Neulich fand allerdings eine Party statt, zu der auch Marisha Pessl eingeladen war. Ihre Lektorin feierte ihre Verlobung, und der legendäre E.L. Doctorow feierte mit. Der Autor von Klassikern wie «Ragtime» und «Billy Bathgate» ist fast dreimal so alt wie sie, und Marisha Pessl strahlt zum ersten Mal richtig, als sie von diesem Treffen erzählt. Doctorow habe ihr drei Ratschläge gegeben: «Lies keine Kritiken. Mach nie eine Pause, sondern beginn nach Abschluss eines Buches sofort mit dem Nächsten. Und: Lass dich nicht entmutigen, auch wenn sich jedes neue Buch wie dein erstes anfühlt».
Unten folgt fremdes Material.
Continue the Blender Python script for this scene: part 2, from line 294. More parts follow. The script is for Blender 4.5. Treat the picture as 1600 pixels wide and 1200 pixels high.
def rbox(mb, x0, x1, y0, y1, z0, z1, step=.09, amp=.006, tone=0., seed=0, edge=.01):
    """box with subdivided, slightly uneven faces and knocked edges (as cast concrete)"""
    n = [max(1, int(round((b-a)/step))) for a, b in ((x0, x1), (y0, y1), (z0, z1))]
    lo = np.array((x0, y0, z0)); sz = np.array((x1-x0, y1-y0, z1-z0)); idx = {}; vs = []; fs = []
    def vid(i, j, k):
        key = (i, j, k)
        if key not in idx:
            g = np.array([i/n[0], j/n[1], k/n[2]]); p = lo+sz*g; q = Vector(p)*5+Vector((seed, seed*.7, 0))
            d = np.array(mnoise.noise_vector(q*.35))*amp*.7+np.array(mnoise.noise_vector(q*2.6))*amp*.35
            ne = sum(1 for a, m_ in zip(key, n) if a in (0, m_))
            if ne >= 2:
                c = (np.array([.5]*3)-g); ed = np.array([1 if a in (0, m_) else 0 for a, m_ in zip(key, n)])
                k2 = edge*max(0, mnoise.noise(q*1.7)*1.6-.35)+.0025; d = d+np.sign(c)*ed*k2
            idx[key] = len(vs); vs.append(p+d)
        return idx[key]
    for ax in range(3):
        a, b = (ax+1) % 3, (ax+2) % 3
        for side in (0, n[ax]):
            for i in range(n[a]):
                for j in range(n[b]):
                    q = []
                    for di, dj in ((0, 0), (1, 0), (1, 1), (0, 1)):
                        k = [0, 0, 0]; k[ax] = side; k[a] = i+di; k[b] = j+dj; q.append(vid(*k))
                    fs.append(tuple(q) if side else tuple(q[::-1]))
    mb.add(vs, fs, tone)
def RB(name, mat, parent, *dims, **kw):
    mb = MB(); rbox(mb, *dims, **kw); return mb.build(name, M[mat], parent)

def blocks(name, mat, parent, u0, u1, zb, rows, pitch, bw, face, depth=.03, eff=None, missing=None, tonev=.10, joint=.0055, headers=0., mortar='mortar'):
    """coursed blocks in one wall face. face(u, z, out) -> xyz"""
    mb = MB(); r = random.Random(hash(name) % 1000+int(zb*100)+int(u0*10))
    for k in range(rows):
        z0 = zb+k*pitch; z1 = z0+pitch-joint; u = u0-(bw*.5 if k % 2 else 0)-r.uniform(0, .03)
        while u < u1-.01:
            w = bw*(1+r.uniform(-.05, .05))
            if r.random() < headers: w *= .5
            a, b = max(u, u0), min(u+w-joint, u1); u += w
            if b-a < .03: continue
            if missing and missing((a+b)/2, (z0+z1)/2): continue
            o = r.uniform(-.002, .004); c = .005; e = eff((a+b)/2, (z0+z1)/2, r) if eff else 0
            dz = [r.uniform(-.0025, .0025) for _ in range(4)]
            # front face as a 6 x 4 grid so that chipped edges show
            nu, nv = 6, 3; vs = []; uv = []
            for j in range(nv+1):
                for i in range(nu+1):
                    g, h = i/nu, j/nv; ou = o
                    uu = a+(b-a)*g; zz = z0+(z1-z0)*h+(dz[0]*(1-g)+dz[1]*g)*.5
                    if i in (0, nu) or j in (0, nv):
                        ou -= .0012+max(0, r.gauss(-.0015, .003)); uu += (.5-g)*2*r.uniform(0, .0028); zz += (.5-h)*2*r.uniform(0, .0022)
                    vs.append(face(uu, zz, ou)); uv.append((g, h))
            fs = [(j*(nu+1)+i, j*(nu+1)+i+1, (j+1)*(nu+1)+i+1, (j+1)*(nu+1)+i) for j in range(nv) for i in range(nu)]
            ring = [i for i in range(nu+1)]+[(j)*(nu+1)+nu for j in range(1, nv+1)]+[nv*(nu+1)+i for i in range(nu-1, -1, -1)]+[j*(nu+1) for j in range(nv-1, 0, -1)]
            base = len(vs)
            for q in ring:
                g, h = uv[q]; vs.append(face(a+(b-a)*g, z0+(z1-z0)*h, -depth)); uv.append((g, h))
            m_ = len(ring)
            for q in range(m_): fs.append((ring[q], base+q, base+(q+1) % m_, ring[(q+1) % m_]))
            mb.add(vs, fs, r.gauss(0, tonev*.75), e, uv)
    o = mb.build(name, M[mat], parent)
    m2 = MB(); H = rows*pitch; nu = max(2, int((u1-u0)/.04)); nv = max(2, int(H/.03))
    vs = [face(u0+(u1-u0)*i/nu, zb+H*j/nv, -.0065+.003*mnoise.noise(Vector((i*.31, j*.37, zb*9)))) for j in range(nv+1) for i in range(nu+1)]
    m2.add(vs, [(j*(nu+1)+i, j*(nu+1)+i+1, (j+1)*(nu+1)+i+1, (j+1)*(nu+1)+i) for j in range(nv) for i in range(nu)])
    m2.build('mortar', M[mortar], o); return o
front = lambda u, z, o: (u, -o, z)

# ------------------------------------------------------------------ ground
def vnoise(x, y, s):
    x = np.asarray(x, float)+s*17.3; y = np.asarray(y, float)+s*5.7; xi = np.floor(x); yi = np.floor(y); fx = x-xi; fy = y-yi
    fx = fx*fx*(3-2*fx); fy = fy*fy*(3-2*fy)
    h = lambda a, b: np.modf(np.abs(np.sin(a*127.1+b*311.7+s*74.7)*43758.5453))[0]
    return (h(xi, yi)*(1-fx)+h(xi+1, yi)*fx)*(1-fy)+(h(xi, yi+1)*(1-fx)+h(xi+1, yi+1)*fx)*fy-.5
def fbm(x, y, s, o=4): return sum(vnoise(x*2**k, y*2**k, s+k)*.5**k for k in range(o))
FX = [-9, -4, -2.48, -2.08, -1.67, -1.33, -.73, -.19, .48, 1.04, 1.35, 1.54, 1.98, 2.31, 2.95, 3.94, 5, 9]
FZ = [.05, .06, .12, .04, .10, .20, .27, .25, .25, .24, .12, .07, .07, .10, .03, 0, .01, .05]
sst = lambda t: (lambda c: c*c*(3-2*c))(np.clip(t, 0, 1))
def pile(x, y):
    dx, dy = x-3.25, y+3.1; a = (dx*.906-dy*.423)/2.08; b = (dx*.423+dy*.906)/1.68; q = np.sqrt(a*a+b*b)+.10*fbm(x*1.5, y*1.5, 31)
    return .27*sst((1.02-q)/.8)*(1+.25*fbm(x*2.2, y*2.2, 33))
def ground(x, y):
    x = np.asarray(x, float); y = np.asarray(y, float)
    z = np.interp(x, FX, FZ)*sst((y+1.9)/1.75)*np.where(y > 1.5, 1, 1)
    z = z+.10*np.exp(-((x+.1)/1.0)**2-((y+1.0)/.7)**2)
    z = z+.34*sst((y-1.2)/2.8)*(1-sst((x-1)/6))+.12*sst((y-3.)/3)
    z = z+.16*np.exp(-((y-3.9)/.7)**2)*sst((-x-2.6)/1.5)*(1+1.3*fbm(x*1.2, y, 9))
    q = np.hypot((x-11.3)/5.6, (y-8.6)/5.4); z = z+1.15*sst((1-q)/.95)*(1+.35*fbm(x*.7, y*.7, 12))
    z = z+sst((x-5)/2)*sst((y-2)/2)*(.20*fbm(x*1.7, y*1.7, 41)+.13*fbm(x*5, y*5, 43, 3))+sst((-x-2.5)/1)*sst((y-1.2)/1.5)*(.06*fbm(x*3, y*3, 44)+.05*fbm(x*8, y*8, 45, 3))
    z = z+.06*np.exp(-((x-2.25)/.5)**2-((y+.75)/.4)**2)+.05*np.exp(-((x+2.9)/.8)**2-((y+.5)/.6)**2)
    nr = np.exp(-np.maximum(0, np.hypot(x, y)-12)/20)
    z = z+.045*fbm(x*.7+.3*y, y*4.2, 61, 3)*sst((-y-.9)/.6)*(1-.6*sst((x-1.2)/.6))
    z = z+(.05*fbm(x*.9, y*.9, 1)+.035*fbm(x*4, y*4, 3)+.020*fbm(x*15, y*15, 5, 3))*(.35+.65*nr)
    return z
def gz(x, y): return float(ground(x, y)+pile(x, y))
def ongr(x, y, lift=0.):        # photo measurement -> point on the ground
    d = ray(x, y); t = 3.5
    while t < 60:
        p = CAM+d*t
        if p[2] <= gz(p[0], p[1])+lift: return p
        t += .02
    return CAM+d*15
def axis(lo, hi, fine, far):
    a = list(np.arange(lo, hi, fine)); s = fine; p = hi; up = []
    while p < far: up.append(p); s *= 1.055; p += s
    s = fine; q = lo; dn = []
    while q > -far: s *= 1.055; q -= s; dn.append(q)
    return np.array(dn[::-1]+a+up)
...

Dass Schreibpause Machen keine gute Idee ist, hat Marisha Pessel schon gemerkt. «Nach dem Wirbel um meinen ersten Roman musste ich mir das Schreiben wieder mühsam antrainieren», erinnert sie sich. Das kreative Koma will sie dieses Mal vermeiden, obwohl oder gerade weil der Erwartungsdruck, der die Veröffentlichung von «Die amerikanische Nacht» begleitet, und der Medienrummel beträchtlich sind.
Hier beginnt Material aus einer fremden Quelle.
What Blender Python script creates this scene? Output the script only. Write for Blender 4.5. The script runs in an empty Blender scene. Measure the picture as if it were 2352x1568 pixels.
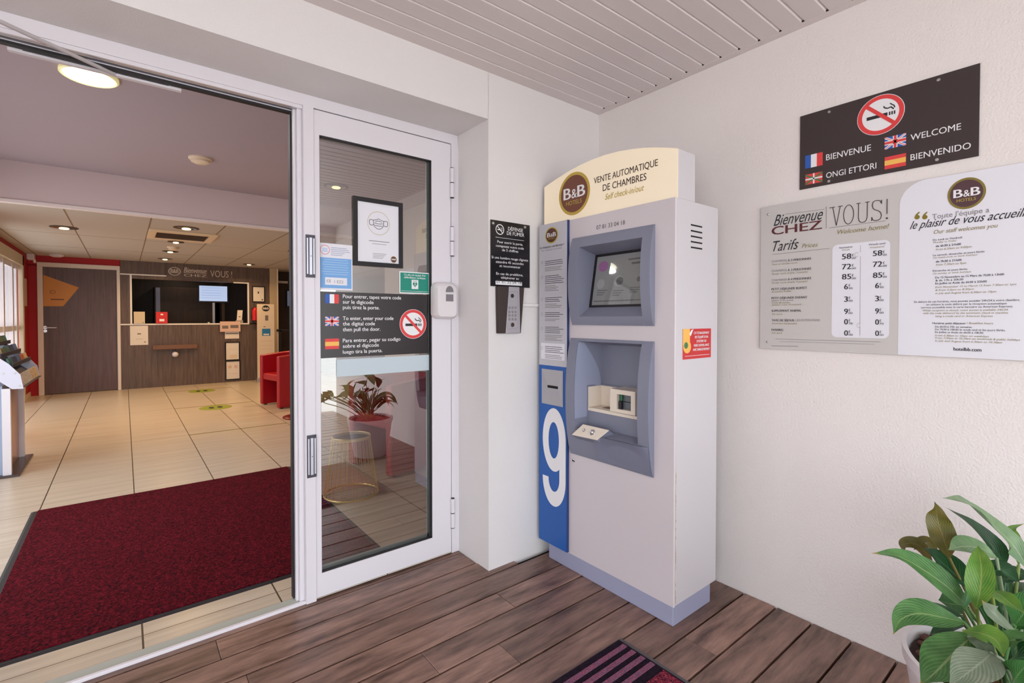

Sie habe ihren dritten Roman angefangen und gedenke, sich durch nichts davon ablenken zu lassen. Weder von der monatelangen Lesereise, die für «Die amerikanische Nacht» geplant ist, noch von den zahllosen Fragen, die sich auf Cordova und die Seinen und wie immer auch auf sie selber beziehen werden. «Ich habe dreieinhalb Jahre lang jeden Tag meine ganze Energie in diesen Roman gesteckt, aber was jetzt für mich zählt, ist mein nächster Roman». Wovon dieser handelt, verrät sie nicht. Stattdessen zitiert sie, die leere Cappucchino-Tasse von sich schiebend, nochmals E.L. Doctorow: «Bevor er ging, drehte er sich zu mir um und sagte: Ich weiss es, Mädchen, du wirst es schaffen». Nach der Lektüre von «Die amerikanische Nacht» ist man geneigt, ihm zu glauben.
Marisha Pessl
Die amerikanische Nacht
Roman.
Aus dem Amerikanischen von
Tobias Schnettler.
S. Fischer Verlag, Frankfurt a.M. 2013.